The problem with “sext” ed
Marni Soupcoff points out that the main concern about sexting is that kids have gotten the idea to do it in the first place. Here’s my favorite excerpt:
“Sexting is just the silent canary in the coal mine. It’s the sign, not the cause, of the dangerously cavalier attitudes to sex and sexuality that have been building up in teen culture for years now. The only sure-fire cure is a full-blown evacuation — a complete retreat from the mainstream movies, videos, video games and songs of the day that sexualize kids before they’ve even reached puberty (or, in some cases, potty training).”
“Sexting” isn’t a good idea. That’s just common sense. At least it should be — the pitfalls of using a cell phone to send nude photos or sexually suggestive messages speak for themselves. Unless you are a teenager. (Or Tiger Woods, but that’s another column.)
This, I am told, is why the Canadian Centre for Child Protection has launched a website and pilot program, to be used in 100 schools, to warn young people off sexting.
The result — TextED.ca — offers up discussion pages and specific guidelines for “safe texting.” The latter include the reasonable, “I will enjoy all of the technologies available to me, but I will not allow them to control me” (good plan); and the categorical, “I will never send nude pics, either of me or another, via text message (or by any other means)” (now, there’s a concept!).
I suppose if sexting is wreaking havoc with teens’ lives, one can say that TextEd.ca is necessary, and that I shouldn’t be making fun of it. (News articles about the program reference a sad story of a Florida teen who killed herself after her boyfriend shared with classmates the topless photo of her that she’d sent him.) But it’s hard to read the site without being left with the impression that (1) teens are going to smell the condescension from miles away, and (2) there’s a far bigger problem at work here.
Such lessons as “although you may feel all grown up, those who are much older than you should not be paying attention to you in a sexual way,” are all fine and good, but didn’t parents and teachers ingrain them in their charges from day one? If a teen is learning them for the first time from an institutional website, isn’t it likely to be too late?
Neither cell phones nor BlackBerrys are the real issue.
An ill-advised text is no more dangerous than an ill-advised letter. It doesn’t matter if the topless shots kids are sharing of themselves are digital or on photo paper — it’s the fact they’re sharing topless shots that’s cause for concern.
That’s an important distinction because it suggests that all the “safe texting” education in the world isn’t going to address what is going on. Sexting is just the silent canary in the coal mine. It’s the sign, not the cause, of the dangerously cavalier attitudes to sex and sexuality that have been building up in teen culture for years now. The only sure-fire cure is a full-blown evacuation — a complete retreat from the mainstream movies, videos, video games and songs of the day that sexualize kids before they’ve even reached puberty (or, in some cases, potty training).

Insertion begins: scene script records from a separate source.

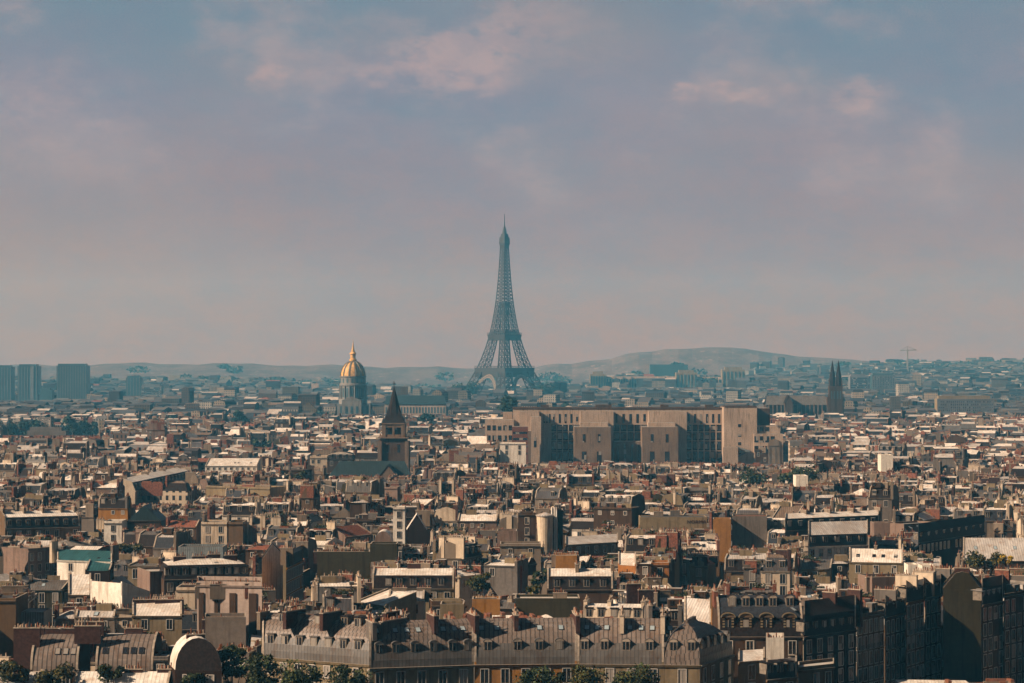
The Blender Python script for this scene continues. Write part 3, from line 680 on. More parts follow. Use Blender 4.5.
quay((369, 668.5), (474, 665), 'bowed zinc mansard with eight skylights between two broad dark chimney stacks', 'the eight-skylight zinc mansard', [.10, .26, .44, .62, .80, .95], [.10, .19, .28, .39, .50, .74, .85, .93], [(.02, .3, 6, .2, 2), (.02, .62, 4.5, .5, 4), (.60, .3, 6, 1.1, 4), (.60, .62, 4.5, .8, 4), (.99, .28, 6, 1., 4), (.99, .66, 4.5, .6, 4)])
quay((474.2, 665), (577, 664), 'bowed zinc mansard with five widely spaced skylights above arched dormers', 'the five-skylight mansard', [.13, .42, .63, .83], [.08, .23, .44, .65, .86], [(.40, .35, 4.5, .8, 4), (.40, .7, 3, 1.0, 4), (.995, .3, 6, .8, 4), (.985, .72, 4.5, .6, 4)], oc=1)
quay((577.2, 664), (664, 665), 'bowed zinc mansard in the quay row holding two trios of skylights, blue-green streaks below', 'the twin-trio skylight mansard', [.08, .31, .56, .83], [.10, .22, .33, .60, .73, .86], [(.52, .3, 4.5, .8, 3), (.52, .68, 3, .7, 4), (.99, .28, 4.5, .8, 3), (.985, .7, 3, 1.0, 4)])
hero(AB, 'quay corner block with rounded zinc end turning into dark shade, one lone front skylight', AC, (664.2, 665), (700, 665.4), 17.5, 15, 683, 'the rounded corner mansard', QG, roof='hipcurve', rm='zinc_seamed', wall='wall_sandy', win=2, pitch=3.2, fronts=(0, 1), back=(0, 6), wtype='window_tall',
     dorm=[(2, .35, 'dormer_arched', 'zinc_mid')], sky=[([.15], 3.)], chim=[(.06, .5, 4.5, .4, 4)])
# left of the trees: low bowed roofs and the round gable
hero(AB, 'small bowed zinc roof between two dark brick stacks near the lower left corner', AC, (30, 672), (78, 672), 17, 12, 683, 'the small bowed roof', roof='curve', rm='zinc_seamed', wall='wall_brown', win=1, ca=4.6, cb=5.0, fire=.4, sky=[([.55, .72, .88], 1.2, 'skylight|dark')], chim=[(-.12, .18, 4.5, 1.4, 4, 1), (-.12, .5, 4.5, 1.0, 4, 1), (.4, .75, 8, .6, 4, 1)], top=[('satellite_dish|', .5, .5)])
hero(AB, 'long bowed zinc roof with dark skylights just left of the black round gable', AC, (95, 672), (153, 672), 17, 12, 683, 'the long bowed roof', roof='curve', rm='zinc_seamed', wall='wall_brown', win=1, ca=4.6, cb=5.0, fire=.4, sky=[([.15, .5, .64, .78], 1.3, 'skylight|dark')], chim=[(-.16, .15, 4.5, 1.8, 4, 1), (-.16, .4, 4.5, 2.2, 4, 1), (.5, .9, 3, .4, 4, 1)], top=[('antenna|', .7, .5)])
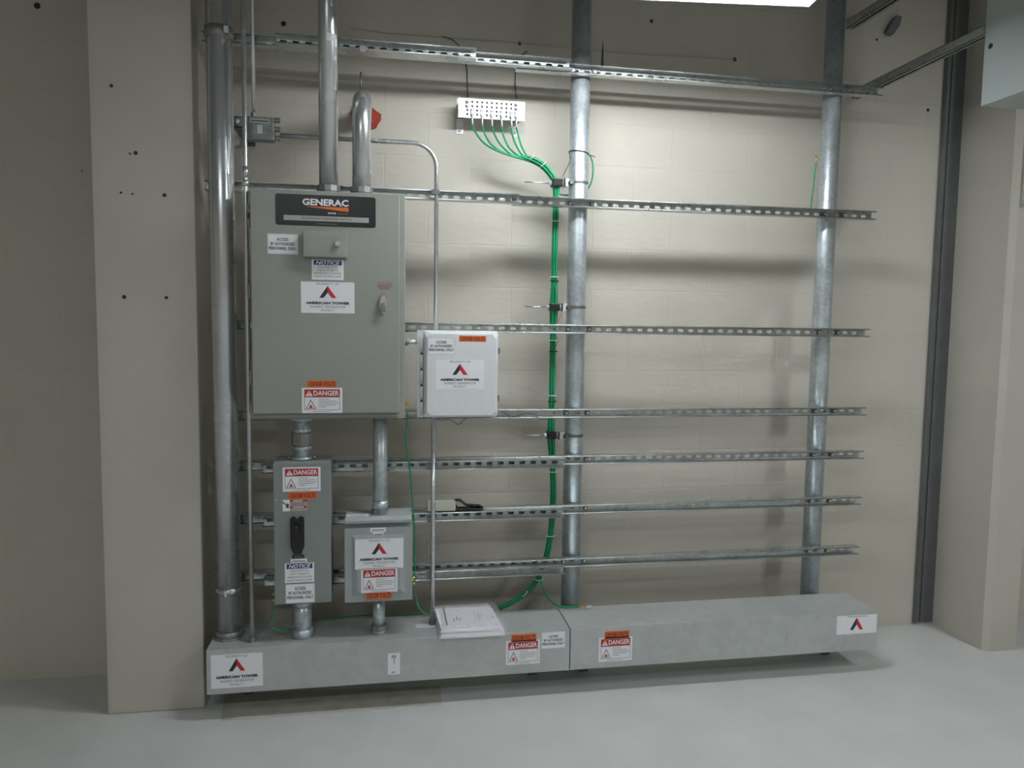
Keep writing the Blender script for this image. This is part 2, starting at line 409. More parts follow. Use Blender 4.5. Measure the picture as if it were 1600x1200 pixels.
def zc(px, pt, pb, yf): return (at(px, pt, yf).z+at(px, pb, yf).z)/2
YF1 = Y1-SD; YF2 = YF1-SD; YF3 = YF2-SD
XR = at(1360, 518, YF1).x
rows = [zc(1000, 108, 121, YF1), zc(1000, 314, 327.5, YF1), zc(1000, 508.7, 523, YF1), zc(1000, 639, 652, YF1), zc(1000, 711, 723.5, YF1), zc(1000, 787.5, 799, YF1), zc(1000, 869.5, 880.5, YF1)]
names = ['top', 'second', 'third', 'fourth', 'fifth', 'sixth', 'lowest']
for i, (z, nme) in enumerate(zip(rows, names)):
    x0 = -.728
    if i == 0: x0 = at(893, 110, YF1).x-.25
    if i == 1: x0 = at(812, 310, YF1).x-.03
    lab = f'long galvanised slotted rail, {nme} of the seven crossing both thick posts'
    rail(x0, XR, z, Y1, lab, ph=.006*i % .03)
# upper left pieces, each a channel depth further forward
xa = at(893, 103, YF2).x
rail(-.728, xa, rows[0]+.004, YF1, 'middle piece of the overlapping top rails, ending at the middle post')
xb = at(745, 90, YF3).x
rail(at(430, 65, YF3).x, xb, rows[0]+.004, YF2, 'front piece of the overlapping top rails, running behind the tall conduits')
rail(-.728, at(813, 312, YF2).x, rows[1]+.0, YF1, 'short slotted rail from behind the big enclosure, lapping the second rail')
for i, (px, pt, pb, nme) in enumerate(((885, 718.7, 729.5, 'fifth'), (883, 795, 809, 'sixth'), (883, 885, 896, 'lowest'))):
    z = zc(px, pt, pb, YF2)
    rail(at(409, 740, YF2).x, at(px, pt, YF2).x, z, YF1, f'short slotted rail in front of the {nme} long rail, ending at the middle post')

# ------------------------------------------------------------------ posts
PR = .0445; PY = -.2
PXM, PXR = (at(904, 300, PY).x+at(894, 740, PY).x)/2, (at(1293, 240, PY).x+at(1276, 740, PY).x)/2
for x, lab in ((PXM, 'thick galvanised round post behind the middle of the rails'), (PXR, 'thick galvanised round post near the right ends of the rails')):
    p = thing('steel_post', lab, 'post', (x, PY, 0), 'round posts')
    MB().cyl((x, PY, .006), (x, PY, 3.849), PR, 'galv', 40).build('pole', p)
    MB().cyl((x, PY, 0), (x, PY, .006), PR+.012, 'galv', 32).build('base_flange', p)
for i, z in enumerate(rows):
    for x, pn in ((PXM, 'middle'), (PXR, 'right')):
        c = thing('pipe_clamp', f'small clamp fixing the {names[i]} long rail to the {pn} post', 'clamp', (x, Y1, z), 'rail clamps')
        for s in (-1, 1):
            MB().box(x+s*.040, x+s*.062, Y1-.0028, Y1-.012, z-.011, z+.011, 'bar').build('clamp_jaw', c)
            MB().cyl((x+s*.051, Y1-.012, z), (x+s*.051, Y1-.020, z), .007, 'emt', 6, smooth=False).build('bolt', c)

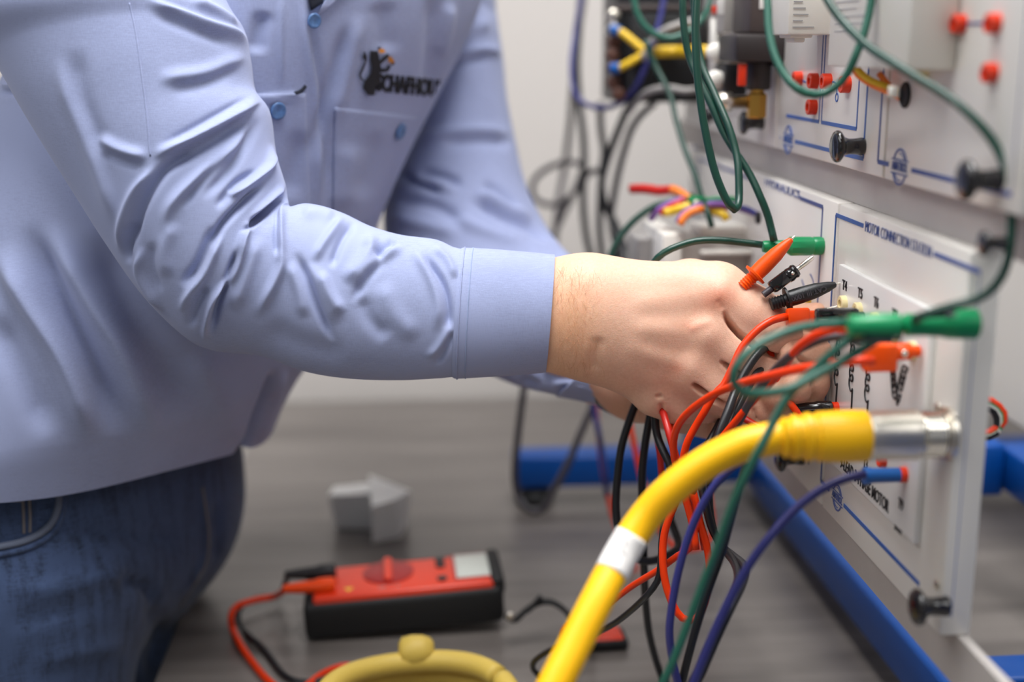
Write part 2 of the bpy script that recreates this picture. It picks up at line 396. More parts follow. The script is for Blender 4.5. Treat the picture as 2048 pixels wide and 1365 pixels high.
def jack(px, py, par, m, r=0.0054, L=0.006, X=PXF, n=20):
    a = onX(px, py, X)
    return obj('jack', *lathe(a, NX, [(0, r), (L-.0006, r), (L, r-.0006), (L, .0032), (L-.004, .0028), (L-.004, 0.0003)], n), m, par, sharp=40)
def screw(px, py, par, m='nickel'):
    a = onX(px, py, PXF)
    V, Fc = merge(lathe(a, NX, [(0, .0034), (.001, .0034), (.0019, .0024), (.0021, .0005)], 14)); return obj('screw', V, Fc, M[m], par, sharp=40)

# ---------------------------------------------------------------- near lower panel: motor connections
pA = panel('white panel lettered MOTOR CONNECTION STATION', (0.712, -0.361), (0.9425, -0.118))
tl, tr = yz(1672.5, 430), yz(1955, 546)
zt = tl[1]; bl_z = yz(1687, 1010)[1]
yl, yr = tl[0], yz(1948, 700)[0]
a1, a2 = yz(1727, 455)[0], yz(1868, 513)[0]
b1, b2 = yz(1662, 980)[0], yz(1688, 1010)[0]
G = [stroke((yl, zt), (a1, zt), .003), stroke((a2, zt), (yr, zt), .003), stroke((yl, zt), (yl, bl_z), .0022), stroke((yr, zt), (yr, bl_z), .0004),
     stroke((yl, bl_z), (b1+.004, bl_z), .003), stroke((b2, bl_z), (yz(1838, 1180)[0], bl_z), .003)]
obj('printed_border', *merge(*G), M['blue_print'], pA, smooth=False)
obj('lettering', *fit_text('MOTOR CONNECTION STATION', (1731, 463.5), (1863, 517), .0078, PXF, -.00022), M['navy_print'], pA, smooth=False)
maker_mark(((b1+b2)/2, bl_z+.0005), .0125, pA, M['navy_print'])
XB = PXF-0.005
py0, pz0 = yz(1677, 528, XB); py1, pz1 = yz(1826, 1090, XB)
V, Fc = span((XB, py1, pz1), (PXF, py0, pz0), .0012, 2); plate = obj('motor_plate', V, Fc, M['white_plate'], pA, sharp=40)
for st_, pa_, pb_ in (('T4', (1685, 578), (1694, 581)), ('T5', (1716, 594), (1725, 597)), ('T6', (1748, 613), (1757, 617)), ('T7', (1784, 637), (1794, 642)), ('T3', (1727, 933), (1735, 940)), ('T9', (1797, 1015), (1806, 1024))):
    obj('lettering', *fit_text(st_, pa_, pb_, .0072, XB, .0001), M['black_print'], pA, smooth=False)
obj('lettering', *fit_text('9-LEAD 3-PHASE MOTOR', (1681, 934), (1777, 1031), .0088, XB, .0001), M['black_print'], pA, smooth=False)
obj('lettering', *fit_text('29417', (1789, 1058), (1804, 1072), .0032, XB), M['black_print'], pA, smooth=False)
def coil_line(top, bot, loops, par, wd=.0007):
    """printed winding symbol: a straight lead with open loops along it"""
    (y0, z0), (y1, z1) = top, bot; n = 150; pts = []
    d = np.array([y1-y0, z1-z0]); L = np.hypot(*d); d /= L; nr = np.array([d[1], -d[0]])
    for i in range(n+1):
        t = i/n; s = t*L; off = np.zeros(2)
        for k in range(loops):
            u = (t-(.16+.60*k/loops))/(.60/loops)
            if 0 <= u <= 1:
                ph = 2*math.pi*u; off = d*(-.0040*math.sin(ph))+nr*(-.0075*(1-math.cos(ph))/2)
        q = np.array([y0, z0])+d*s+off; pts.append((XB-.0004, q[0], q[1]))
    return tube(np.array(pts), wd, n*2, 5)
G = []
for (xa, ya), (xb, yb), nl in (((1684, 640), (1673, 806), 5), ((1712, 650), (1704, 818), 5), ((1745, 690), (1735, 835), 4), ((1789, 712), (1796, 812), 5), ((1817, 735), (1798, 806), 4)):
    obj('winding_symbol', *coil_line(yz(xa, ya, XB), yz(xb, yb, XB), nl, pA), M['black_print'], pA, smooth=False)
for x, y in ((1690, 608), (1720, 622), (1754, 642), (1790, 668), (1828, 702)): jack(x, y, pA, M['cream'], .0062, .0042, XB)
for x, y in ((1675, 818), (1706, 838), (1769, 920), (1811, 950)): jack(x, y, pA, M['red_jack'], .0052, .0045, XB)
knob(1896, 1213, pA); knob(1606, 916, pA); knob(2010, 487, pA, .62)
screw(1876, 1170, pA); screw(1876, 815, pA)

# ---------------------------------------------------------------- far lower panel
pB = panel('white lower panel behind the hands carrying a grey drive unit', (0.9465, -0.361), (1.46, -0.118))
q1 = yz(1646, 414); zt = q1[1]; yq = q1[0]
s1, s2 = yz(1601, 390)[0], yz(1528, 362)[0]
obj('printed_border', *merge(stroke((yq, zt), (s1, zt), .003), stroke((yq, zt), (yq, CAMZ-.338), .0022)), M['navy_print'], pB, smooth=False)
obj('printed_border', *merge(stroke((s2+.03, zt), (1.42, zt), .003), stroke((1.42, zt), (1.42, CAMZ-.338), .002)), M['navy_print'], pB, smooth=False)
obj('lettering', *fit_text('HYDRAULICS', (1531, 371), (1600, 396), .0066), M['navy_print'], pB, smooth=False)
G = [ring_arc((yz(1616, 590)[0], yz(1616, 590)[1]), .018, .2, 1.4, .0012), stroke(yz(1604, 560), yz(1632, 640), .0012)]
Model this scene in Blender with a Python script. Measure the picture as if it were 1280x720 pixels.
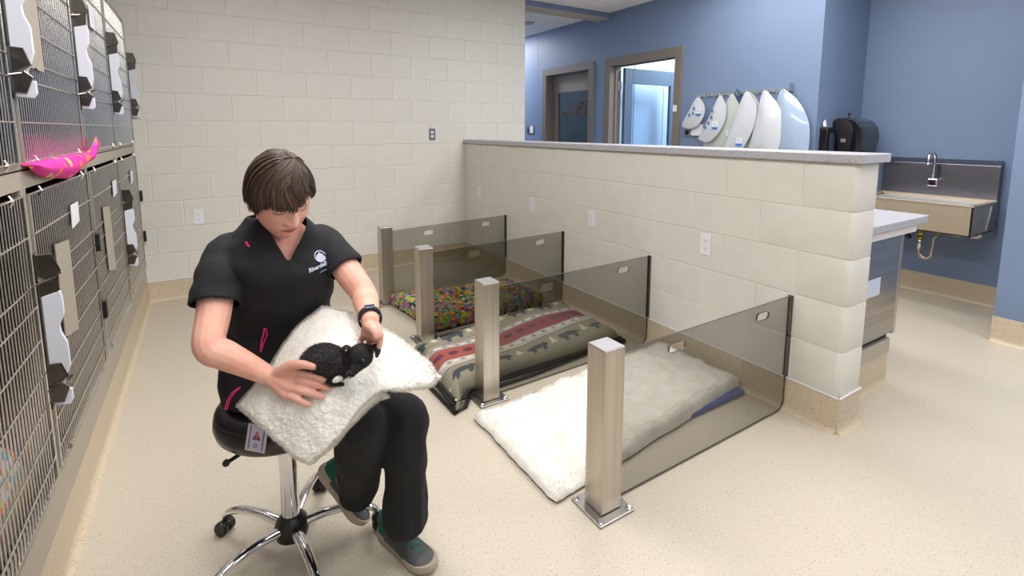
import bpy, bmesh, math, random
import numpy as np
from mathutils import Vector, Matrix, noise
random.seed(7); rng = np.random.default_rng(7)
for o in list(bpy.data.objects): bpy.data.objects.remove(o)
scene = bpy.context.scene
COL = scene.collection
PI = math.pi
# ------------------------------------------------------------------ camera, world, exposure, ceiling lamps
cam = bpy.data.cameras.new('camera'); camo = bpy.data.objects.new('camera', cam); COL.objects.link(camo)
camo.location = (-2.4586, -4.9708, 1.4305)
camo.rotation_euler = (PI/2 - 0.12655, 0, -0.55317)
cam.sensor_width = 36; cam.sensor_fit = 'HORIZONTAL'; cam.lens = 17.463; cam.shift_y = -0.0931; cam.clip_start = .02
scene.camera = camo
scene.view_settings.view_transform = 'Standard'; scene.view_settings.look = 'None'
scene.view_settings.gamma = 1; scene.view_settings.use_curve_mapping = False
scene.view_settings.exposure = 0.25
world = bpy.data.worlds.new('world'); scene.world = world; world.use_nodes = True
world.node_tree.nodes['Background'].inputs[0].default_value = (.8, .88, 1, 1)
world.node_tree.nodes['Background'].inputs[1].default_value = .35
LAMP_POWER = 17
LAMPS = [(x, y) for x in (-1.9, .55) for y in (-1.9, -3.4, -5.2, -6.9)] + [(1.6, -3.8), (1.5, -6.2), (1.2, -2.2), (1.45, 3.0)]

# ------------------------------------------------------------------ materials
MATS = {}
def srgb(c):
    return tuple(((x/255/12.92) if x/255 <= .04045 else ((x/255+.055)/1.055)**2.4) for x in c) + (1,)
def mat(name, c, rough=.6, metal=0, bump=None, var=None, spec=.5, coat=0, stretch=None, sheen=0, trans=0, emit=None, alpha=None, sss=0):
    """bump=(scale,strength); var=(scale,second colour,lo,hi): noise mix; stretch=(sx,sy,sz) mapping"""
    if name in MATS: return MATS[name]
    m = bpy.data.materials.new(name); m.use_nodes = True; nt = m.node_tree; b = nt.nodes['Principled BSDF']
    b.inputs['Base Color'].default_value = srgb(c); b.inputs['Roughness'].default_value = rough
    b.inputs['Metallic'].default_value = metal; b.inputs['Specular IOR Level'].default_value = spec
    b.inputs['Coat Weight'].default_value = coat; b.inputs['Sheen Weight'].default_value = sheen
    b.inputs['Transmission Weight'].default_value = trans
    if sss:
        b.inputs['Subsurface Weight'].default_value = sss; b.inputs['Subsurface Radius'].default_value = (.012, .004, .002)
    if emit:
        b.inputs['Emission Color'].default_value = srgb(emit[0]); b.inputs['Emission Strength'].default_value = emit[1]
    if bump or var:
        tc = nt.nodes.new('ShaderNodeTexCoord'); mp = nt.nodes.new('ShaderNodeMapping')
        nt.links.new(tc.outputs['Object'], mp.inputs[0])
        if stretch: mp.inputs['Scale'].default_value = stretch
    if var:
        n = nt.nodes.new('ShaderNodeTexNoise'); n.inputs['Scale'].default_value = var[0]; n.inputs['Detail'].default_value = 3
        r = nt.nodes.new('ShaderNodeMapRange'); r.inputs[1].default_value = var[2]; r.inputs[2].default_value = var[3]
        x = nt.nodes.new('ShaderNodeMix'); x.data_type = 'RGBA'
        x.inputs['A'].default_value = srgb(c); x.inputs['B'].default_value = srgb(var[1])
        nt.links.new(mp.outputs[0], n.inputs['Vector']); nt.links.new(n.outputs['Fac'], r.inputs[0])
        nt.links.new(r.outputs[0], x.inputs['Factor']); nt.links.new(x.outputs['Result'], b.inputs['Base Color'])
    if bump:
        n = nt.nodes.new('ShaderNodeTexNoise'); n.inputs['Scale'].default_value = bump[0]; n.inputs['Detail'].default_value = 4
        u = nt.nodes.new('ShaderNodeBump'); u.inputs['Strength'].default_value = bump[1]; u.inputs['Distance'].default_value = .01
        nt.links.new(mp.outputs[0], n.inputs['Vector']); nt.links.new(n.outputs['Fac'], u.inputs['Height']); nt.links.new(u.outputs[0], b.inputs['Normal'])
    MATS[name] = m; return m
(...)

But since it’s hardly realistic to expect a young person to abstain from all forms of popular entertainment (and the verboten becomes that much more appealing, in any case), the real answer is parents. Parents have to resist the temptation to cede the moral education of their kids to outside authorities — even well-intentioned ones like the Canadian Centre for Child Protection — and transmit the old-fashioned basics of what’s decent and good and right in as firm a manner as possible, as soon as possible.
For a message to be meaningful, it has to come from an extremely respected and trusted quantity, and in the early years of a child’s life, only Mom and Dad fit that bill. Teachers and Elmo and cheerfully illustrated board books can help, but like so many other important things, integrity starts at home.